Given request:
Within the material below, find each line bearing the word "part" and present it.

Given records:

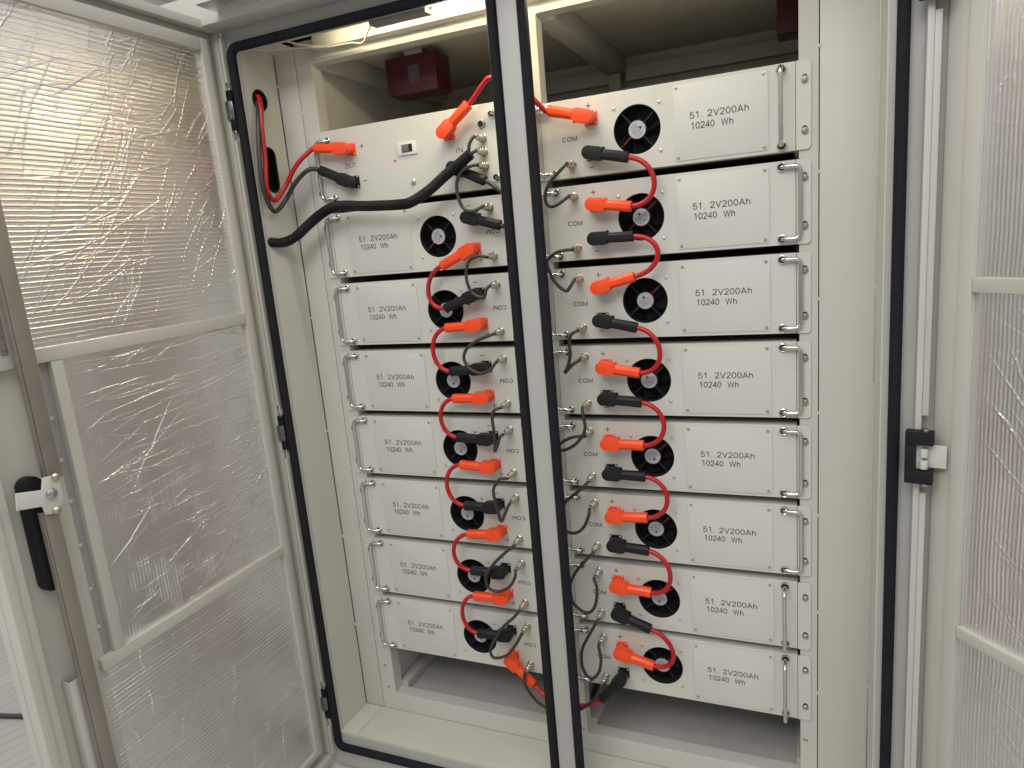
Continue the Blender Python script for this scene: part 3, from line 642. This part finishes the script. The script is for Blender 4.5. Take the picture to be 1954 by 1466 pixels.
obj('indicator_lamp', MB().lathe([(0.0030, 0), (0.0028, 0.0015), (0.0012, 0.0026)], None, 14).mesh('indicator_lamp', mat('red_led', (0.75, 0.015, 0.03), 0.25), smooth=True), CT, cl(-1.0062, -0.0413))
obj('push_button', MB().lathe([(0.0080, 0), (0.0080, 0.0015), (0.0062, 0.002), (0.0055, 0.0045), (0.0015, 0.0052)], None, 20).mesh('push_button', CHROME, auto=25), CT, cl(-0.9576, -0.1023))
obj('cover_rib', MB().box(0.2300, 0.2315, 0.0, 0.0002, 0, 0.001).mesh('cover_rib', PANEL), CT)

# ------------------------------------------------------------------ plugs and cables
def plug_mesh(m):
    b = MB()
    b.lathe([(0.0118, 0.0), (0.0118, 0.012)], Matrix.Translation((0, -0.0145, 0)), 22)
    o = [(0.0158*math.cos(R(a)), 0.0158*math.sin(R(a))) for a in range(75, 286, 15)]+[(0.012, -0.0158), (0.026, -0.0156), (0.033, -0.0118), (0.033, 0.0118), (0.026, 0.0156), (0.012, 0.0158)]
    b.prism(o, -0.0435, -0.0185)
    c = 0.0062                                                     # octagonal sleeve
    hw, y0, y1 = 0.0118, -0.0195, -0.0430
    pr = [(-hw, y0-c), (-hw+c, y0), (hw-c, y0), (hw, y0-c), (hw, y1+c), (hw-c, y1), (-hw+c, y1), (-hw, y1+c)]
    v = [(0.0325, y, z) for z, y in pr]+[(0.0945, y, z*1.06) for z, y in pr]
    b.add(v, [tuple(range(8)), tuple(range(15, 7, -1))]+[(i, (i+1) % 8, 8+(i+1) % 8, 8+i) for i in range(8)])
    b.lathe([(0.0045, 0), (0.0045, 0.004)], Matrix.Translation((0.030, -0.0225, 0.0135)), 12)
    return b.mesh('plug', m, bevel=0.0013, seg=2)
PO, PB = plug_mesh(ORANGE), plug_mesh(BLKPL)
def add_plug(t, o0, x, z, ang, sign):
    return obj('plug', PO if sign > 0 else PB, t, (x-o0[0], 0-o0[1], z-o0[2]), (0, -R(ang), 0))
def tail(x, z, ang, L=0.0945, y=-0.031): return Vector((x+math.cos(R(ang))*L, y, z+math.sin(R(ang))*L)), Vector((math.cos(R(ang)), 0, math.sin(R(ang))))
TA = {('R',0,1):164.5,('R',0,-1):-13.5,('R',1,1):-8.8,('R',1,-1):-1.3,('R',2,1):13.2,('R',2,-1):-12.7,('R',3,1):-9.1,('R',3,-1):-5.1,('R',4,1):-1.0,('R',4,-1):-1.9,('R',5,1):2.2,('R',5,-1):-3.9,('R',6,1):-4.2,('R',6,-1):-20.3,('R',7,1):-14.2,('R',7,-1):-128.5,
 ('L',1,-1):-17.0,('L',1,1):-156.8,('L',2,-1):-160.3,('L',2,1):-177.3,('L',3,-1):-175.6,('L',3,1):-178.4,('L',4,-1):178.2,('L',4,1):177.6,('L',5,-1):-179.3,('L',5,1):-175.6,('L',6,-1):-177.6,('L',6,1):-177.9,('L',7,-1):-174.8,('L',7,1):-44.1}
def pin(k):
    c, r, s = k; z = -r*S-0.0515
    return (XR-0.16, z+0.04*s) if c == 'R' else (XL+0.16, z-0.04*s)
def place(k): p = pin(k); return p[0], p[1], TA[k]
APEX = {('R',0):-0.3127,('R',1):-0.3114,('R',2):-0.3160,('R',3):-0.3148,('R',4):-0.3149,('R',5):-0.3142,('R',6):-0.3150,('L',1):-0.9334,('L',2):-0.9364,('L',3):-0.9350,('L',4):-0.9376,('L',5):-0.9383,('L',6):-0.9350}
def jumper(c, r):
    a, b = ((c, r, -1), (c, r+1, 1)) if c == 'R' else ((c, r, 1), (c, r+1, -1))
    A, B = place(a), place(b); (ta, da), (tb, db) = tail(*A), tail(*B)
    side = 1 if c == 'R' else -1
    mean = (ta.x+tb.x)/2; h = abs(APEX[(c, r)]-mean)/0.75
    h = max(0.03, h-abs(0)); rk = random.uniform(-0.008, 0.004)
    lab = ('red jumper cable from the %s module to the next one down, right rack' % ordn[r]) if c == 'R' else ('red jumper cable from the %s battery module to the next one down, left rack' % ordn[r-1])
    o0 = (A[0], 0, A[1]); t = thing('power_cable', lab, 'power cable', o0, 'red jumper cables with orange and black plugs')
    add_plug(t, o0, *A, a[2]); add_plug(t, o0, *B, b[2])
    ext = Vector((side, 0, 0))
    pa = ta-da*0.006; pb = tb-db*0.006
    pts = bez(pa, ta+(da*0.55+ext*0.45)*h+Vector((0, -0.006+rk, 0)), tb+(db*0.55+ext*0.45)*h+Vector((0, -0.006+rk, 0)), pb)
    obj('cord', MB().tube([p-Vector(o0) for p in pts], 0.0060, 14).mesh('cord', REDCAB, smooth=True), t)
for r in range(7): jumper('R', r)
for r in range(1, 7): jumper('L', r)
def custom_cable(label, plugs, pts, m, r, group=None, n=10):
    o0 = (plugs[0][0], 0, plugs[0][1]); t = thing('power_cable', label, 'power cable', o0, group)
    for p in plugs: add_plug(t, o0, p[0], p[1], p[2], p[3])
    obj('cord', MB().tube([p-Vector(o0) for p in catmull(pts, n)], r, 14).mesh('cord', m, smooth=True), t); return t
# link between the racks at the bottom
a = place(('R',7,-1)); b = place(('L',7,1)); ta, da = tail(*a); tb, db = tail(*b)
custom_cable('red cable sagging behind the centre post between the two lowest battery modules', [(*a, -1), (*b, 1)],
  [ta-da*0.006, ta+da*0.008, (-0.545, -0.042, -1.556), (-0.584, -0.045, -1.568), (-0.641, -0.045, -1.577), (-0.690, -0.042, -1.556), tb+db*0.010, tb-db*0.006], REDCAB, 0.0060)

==

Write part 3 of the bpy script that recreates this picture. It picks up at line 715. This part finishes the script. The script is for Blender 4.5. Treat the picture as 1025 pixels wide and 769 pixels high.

Exercise response:
Continue the Blender Python script for this scene: part 3, from line 642. This part finishes the script. The script is for Blender 4.5. Take the picture to be 1954 by 1466 pixels.
Write part 3 of the bpy script that recreates this picture. It picks up at line 715. This part finishes the script. The script is for Blender 4.5. Treat the picture as 1025 pixels wide and 769 pixels high.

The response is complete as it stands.